I just got the awesome news today that my lyrical essay "Obāsan in a Cup," which is part of my experimental memoir Dream Pop Origami, was accepted in the always-awesome Guernica Magazine.  Even more shocking, it will be published tomorrow.  Many thanks to the smart, perceptive, and insightful suggestions from Raluca Albu, the CNF editor at Guernica.  Stay tuned!

Going All Out

After a concentrated two weeks where LB and I saw both our families back to back, I'm finally getting back in the groove with my writing, revising, and submissions.  And today I've realized that I'm going all out.

Recently, a bunch of my friends have been getting agents, then two-book contracts, thereby fundamentally changing their literary careers in the span of literally one year.  A boy can only dream . . . Of course, because I'm human, I've been waiting by the phone too for the same phone call, waiting for the same miracle to magically transform my writing career into a solid object, but so far, I've been mostly stood up by publishing industry (literary journals have been much kinder to me).  Agents are happy to tell me how talented I am, but their rejections are always about the fit.  Truthfully, it's hard not to feel bad about yourself, especially when you stroll through the local bookstore and you see straight up shit on the coop.  But I'm an eternal optimist, obviously delusional, and also very stubborn, so I'm not giving up.  Not when I'm so close.

This leads me to the whole point I was making before I digressed earlier.  Now that I'm back in action, I'm going all out, man.  I'm submitting queries for NINJAS to a bunch of new agents soon (I'm still waiting to hear from three agents who are reading full manuscripts, but the longer time passes, the less hopeful I get).  If Kaya rejects AMNESIA (they're taking their sweetass time, by the way), I'll send a query for it to fifty agents the next week.  I just sent out several novella manuscripts to Plougshares and the Massachusetts Review.  I'm also sending one of my best (and fave) short stories to several literary journals.  Lastly, I'm sending my memoir to a few indie presses that I think would be a good fit aesthetically, conceptually, and structurally.  Instead of staggering my submissions as I was forced to do during the school year, I'm now going full force.  And that's not even including a screenplay I'll start revising/continuing this weekend about two bike messengers in DTLA.

And it don't stop . . .

 

 

1st Piece Accepted in 2014

Today I got the best kind of email.  Simon Waxman, the managing editor at the Boston Review, contacted me to publish my lyrical essay,"The Day I Lost Rock and Roll," at the BR.  So, of course, my day became fucking awesome.  This essay is part of my high-concept memoir, Dream Pop Origami.  Be on the lookout for my essay in the near future!
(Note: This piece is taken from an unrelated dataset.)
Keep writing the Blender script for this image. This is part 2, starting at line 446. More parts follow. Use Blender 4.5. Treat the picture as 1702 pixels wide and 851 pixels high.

Sending Out Query Letters for Dream Pop Origami

I've been working on my awesome (totally sui generis), innovative memoir, Dream Pop Origami, off and on for the past year.  Some of the essays I wrote back in 2002 when I was living in Portland but most of this memoir was written in the past year.  The basic concept, though, has been marinating for at least a decade inside my noodle.  Anyway, I can't give any specific details about my memoir--top secret shit--but I can admit that I'm finally sending out a few query letters to literary agents now that Dream Pop Origami is ready for public consumption.  I've finally reached that stage for this manuscript.  Stay tuned for the deetz, man.

Melissa Flashman Requests Full Manuscript of Dream Pop Origami

Less than 24 hours after I sent her a query letter for my conceptual memoir, Dream Pop Origami, Melissa Flashman wrote back requesting the full manuscript.  In many ways, this is really awesome considering that she was one of the first agents I queried, in part because she's very forward thinking and is always looking for something that's bold, fresh and also deals with what it means to be human--all things I also care about deeply in my own writing.  Anyway, I won't get my hopes up at this point but I'm happy to see her interest in my manuscript.  She's exactly the agent, or the type of agent, I'd want interested in my memoir.